Más no deja de sorprender su habilidad para –no sintiendo la casta–, parapetarse tras la ambigüedad de posturas diseñadas para el servilismo ante esa alta alcurnia hacia la que profesan una enfermiza obsesión bipolar, deleznable en toda su trayectoria, no ya solo por la constatación de que nunca podrán integrar las filas de tan excelsa legión de honor –la élite–, sino más bien porque aún siendo plenamente conscientes de ello, siguen albergando la fantasía de poder conseguir engatusar al incauto con sus falacias.
La eminencia es una virtud; la estupidez, una fatalidad, pero la hipocresía y la ruindad son todo abyección.
Concluía Giuseppe Ingegneri en su ensayo El hombre mediocre: «Confunden la castísima armonía de la belleza plástica con la intención obscena que los asalta al contemplarla. No advierten que la perversidad está siempre en ellos, nunca en la obra de arte».
Y así como el talento se prodiga en generosidad, pasión, entusiasmo y valentía, los hijos de las tierras medias se repliegan sobre sus ansias vengativas indiscriminadamente, en la oscuridad de su caracola, solo buscando la proximidad de aquellos a los que creen reconocer como iguales o incluso inferiores, olisqueándoles los zapatos a todos cuantos a su paso encuentran en su incesante rastreo de nuevas víctimas sobre cuyas espaldas encaramarse a ver lo que sucede en la cara oculta de la luna. Un tuerto entre ciegos, en un reino donde no impera nada más que la mentira o la adulación, carente de motivaciones, pura demagogia.

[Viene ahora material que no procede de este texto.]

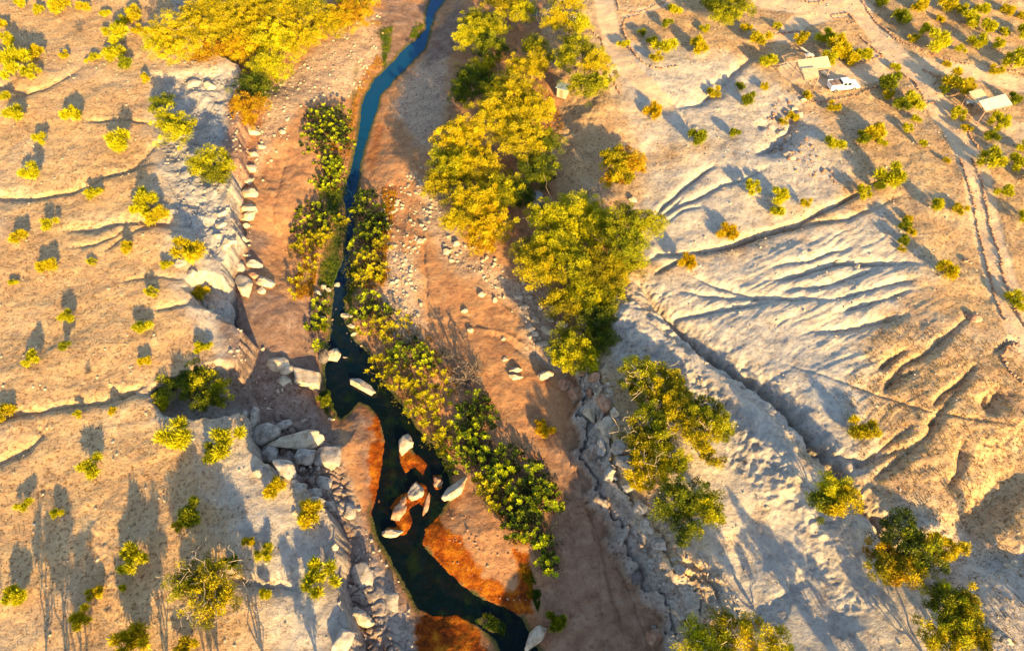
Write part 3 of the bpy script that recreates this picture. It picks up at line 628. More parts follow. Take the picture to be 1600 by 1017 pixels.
# --- shrubs of the plateaus: eight prototypes, copied
protos = []
def make_protos():
    for i, kd in enumerate(['lime','lime','gold','green','lime','gold','orange','lime','grey_twig']):
        rs = np.random.RandomState(500+i)
        lobes = []
        for q in range(7 + i % 4):
            a = rs.rand()*2*PI; d = .98*rs.rand()**.6 if q else 0
            lobes.append((math.cos(a)*d, math.sin(a)*d, .40+.65*rs.rand(), .08+.25*rs.rand()**1.5, .16))
        (tv, tf), (bv, bf) = branches(rs, (0, 0, 0), lobes, .05, 3 if i in (2, 4, 8) else 1)
        me_t = np_mesh('shrub_stem', *merge([(tv, tf), (bv, bf)]), True); me_t.materials.append(M['grey_twig'] if i == 8 else M['pale_bark'] if i % 2 else M['bark'])
        if i == 8:
            prs = []
            for q in range(70):
                d = rs.normal(size=3); d[2] = abs(d[2]); d /= np.linalg.norm(d); P, R = limb(rs, (0, 0, .1), d*(.7+.4*rs.rand()), .02, .008, 5, .25); prs.append(tube(P, R, 3))
            me_c = np_mesh('bare_twigs', *merge(prs), False)
            me_c.materials.append(M['grey_twig'])
        else:
            V, F, T = crown(rs, lobes, [3.4,2.6,2.0,3.4,1.8,2.6,3,3.2][i], .36, .055, .62, .8)
            me_c = np_mesh('shrub_crown', V, F, False, None, dict(tint=T)); me_c.materials.append(M[kd])
        protos.append((me_t, me_c, kd))
make_protos()
LOOK = {'lime':'yellow green', 'gold':'golden yellow', 'green':'dark green', 'orange':'orange', 'grey_twig':'bare grey'}
rsh = np.random.RandomState(3)
def shrub(u, v, rpx, pi=None, group='bushes scattered over the dry plateaus', name='desert_bush', squash=None, world=None):
    pi = rsh.choice([0, 1, 2, 4, 5, 7, 3], p=[.2,.18,.14,.16,.12,.14,.06]) if pi is None else pi
    s0 = 1.0
    if world: x, y = world; z = float(height(np.array([x]), np.array([y]))[0]); s0 = rpx
    else:
        x, y, z = place(u, v, .8*rpx/11.0); s0 = rpx/ppm(v, z)*(.92 if u < 800 else .85)
    root = empty(name, (x, y, z-.03), rsh.rand()*2*PI)
    root.scale = (s0, s0*(.85+.3*rsh.rand()), s0*(.95+.45*rsh.rand()))
    t = bpy.data.objects.new('stem', protos[pi][0]); c = bpy.data.objects.new('crown' if pi != 8 else 'twigs', protos[pi][1])
    for k in (t, c): COL.objects.link(k); k.parent = root
    tag(root, None, 'bush', group)
    size = 'tiny' if rpx < 10 else 'small' if rpx < 16 else 'medium' if rpx < 22 else 'large'
    if world: root['label'] = 'bush outside the picture whose long shadow enters from below'
    else: autolabel(root, '%s %s bush' % (size, LOOK[protos[pi][2]]), u, v)
    return root
SHR = [(25,180,17),(108,182,16),(182,222,22),(62,218,11),(45,270,16),(145,300,12),(228,308,20),(242,335,15),(215,328,15),(75,350,13),(28,368,13),(70,412,14),(142,408,7),(195,385,11),(295,392,22),(260,413,9),
 (235,455,10),(312,458,14,5),(105,495,13),(20,440,7),(222,508,14),(101,541,9),(47,560,12),(224,562,9),(310,542,10),(324,540,8),(135,578,8,8),(250,632,12),(4,642,16),(121,646,7),(173,641,7),(140,728,20,4),(35,787,13),(88,800,9),
 (298,800,22,3),(280,818,12),(24,928,17),(146,925,12),(122,965,18),(203,998,27,5),(285,1010,18),(412,862,13),(387,846,9),(360,876,12,3),(416,926,10),(270,682,28,0),(350,688,26,4),(332,706,16,3),(425,760,16,2),(478,800,23,2),(497,898,26,1),
 (203,872,21,1),(190,918,7),(88,8,17),(165,22,8),(210,22,15,2),(186,58,18),(172,80,10),(150,88,8),(30,92,20),(52,82,13),(18,112,16),(46,112,12),(100,88,8,5),(142,92,9),(178,84,16),(197,100,11),(228,122,8,2),(14,66,12),(2,95,14),(100,6,13),(36,8,9),
 (60,16,8),(122,45,8,8),(130,12,9),(3,40,9),(8,150,9),(215,48,10),(190,36,9),(236,48,10,2),(168,52,9),
 (1040,75,19),(1025,90,12),(1055,15,12),(1094,70,16),(1020,65,9),(1042,40,9,3),(1022,173,16,6),(1090,215,15),(1115,146,12,5),(1170,158,12,3),(1156,135,9,3),(1147,210,9,3),(1186,60,18,5),(1200,95,15),(1290,58,16,0),(1252,62,11,5),(1310,78,20,5),(1330,88,16),(1352,84,14,7),(1296,92,14),
 (1392,130,19,3),(1388,150,9),(1430,158,18),(1408,165,14),(1397,105,9),(1432,186,8),(1303,168,11,5),(1305,225,16),(1365,205,18),(1350,215,12),(1378,222,10),(1262,148,9),(1240,182,9,5),(1224,190,8,5),(1195,135,8,5),
 (1380,5,12,3),(1408,30,16),(1440,10,13),(1466,70,18),(1445,48,11),(1482,8,16),(1520,30,17),(1536,15,13),(1546,45,12),(1526,66,14),(1588,95,18,1),(1556,112,10,5),(1500,78,9),(1496,128,22,5),(1510,140,12,5),(1498,176,13,1),(1562,191,15,1),(1586,155,11,3),
 (1550,248,19,1),(1592,252,17),(1572,298,15),(1500,325,13),(1466,323,11),(1482,420,17,2),(1414,350,13,3),(1412,374,11,3),(1425,362,8),(1410,388,7),(1390,275,22,0),(1350,300,12),(1376,290,10),(1176,292,13,1),(1220,308,16,0),(1216,328,12,0),(1258,318,10,5),(1592,465,17,1),
 (1548,215,12,3),(1600,340,12),(1600,230,11),(1352,668,22,5),(1140,360,17,6),(1076,408,15,6),(975,70,10),(1003,50,8,3),(1600,50,15),(1575,15,11),(1500,15,10),(1560,70,10),(1476,140,9,3),
 (1418,200,8),(1440,225,7),(1480,100,7),(1510,200,9,5),(1600,25,9),(1570,50,8),(1470,30,8),(1428,60,9),(1100,45,9),(1165,45,9),(1215,40,7),(1420,340,7),(1480,250,6),(1620,280,14)]
for q in SHR: shrub(q[0], q[1], q[2], q[3] if len(q) > 3 else None)
shrub(850,668,15,6,group='low bushes of the riverbed'); shrub(843,660,9,6,group='low bushes of the riverbed')
shrub(870,968,17,3,group='low bushes of the riverbed'); shrub(726,585,30,8,group='low bushes of the riverbed'); shrub(745,570,18,8,group='low bushes of the riverbed')
shrub(700,560,16,8,group='low bushes of the riverbed'); shrub(506,625,10,3,group='low bushes of the riverbed'); shrub(504,512,9,3,group='low bushes of the riverbed'); shrub(1165,720,5,8)
# shrubs and trees just below the frame, whose shadows streak into it
rso = np.random.RandomState(8)
def offtree(i, x, y, s, zc):
    z = float(height(np.array([x]), np.array([y]))[0]); root = empty('acacia_tree', (x, y, z)); tag(root, 'acacia outside the picture whose long shadow enters from below', 'tree', 'trees just below the picture')
    rs = np.random.RandomState(700+i); lobes = [(rs.normal()*s*.5, rs.normal()*s*.5, zc*.8+rs.normal()*.8, s*(.2+.14*rs.rand()), s*.7) for _ in range(7)]
    (tv, tf), (bv, bf) = branches(rs, (0, 0, 0), lobes, .13, 2); link('trunk', np_mesh('trunk', tv, tf, True), M['bark'], root); link('branches', np_mesh('branches', bv, bf, True), M['bark'], root)
    V, F, T = crown(rs, lobes, .12 if x < 10 else .5); link('crown', np_mesh('crown', V, F, False, None, dict(tint=T)), M['lime'], root)
OFF = [(-44,8,1.3,5.5),(-40,4,1.6,7),(-35,9,1.2,5),(-31,5,1.6,7),(-27,8,1.2,6),(-22,6,1.5,7),(-47,1,1.8,8),(-17,7,1.3,5),(-37,0,1.8,8),(-25,1,1.6,8),(22,4,2.2,4),(28,8,1.8,3.5),(34,6,2,4.5),(41,8,2,4),(48,4,2.2,4.5),(40,-4,2.2,6),(56,9,2,4)]
for i, q in enumerate(OFF): offtree(i, *q)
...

Creo que es más artista el que demuestra respeto –tanto en intenciones como en actos–, por la supremacía del maestro, que el merodeador de penumbras que chapotea en un charco de charlatanerías insulsas y vacías, con el único fin de justificar su ineptitud y falta de méritos, conjurándose contra el genio. Que es consabido que la nobleza del alma humana gusta de alojarse en corazones límpidos y virtuosos– nunca en el fariseísmo–, que no se dejan intimidar fácilmente. Ser o parecer: he aquí la disyuntiva que se nos presenta en este teatro de marionetas y titiriteros, donde tarde o temprano todos nos vemos las caras.
Para gusto o disgusto tanto de necios como de sabios, lo inaccesible incomoda, y no alcanzar el objeto de los propios anhelos increpa un aparente desprecio que no es más que rencor disfrazado, como bien remataba Félix María de Samaniego:
Miró, saltó y anduvo en probaduras, pero vio el imposible ya de fijo.
Entonces fue cuando la Zorra dijo: «No las quiero comer. No están maduras».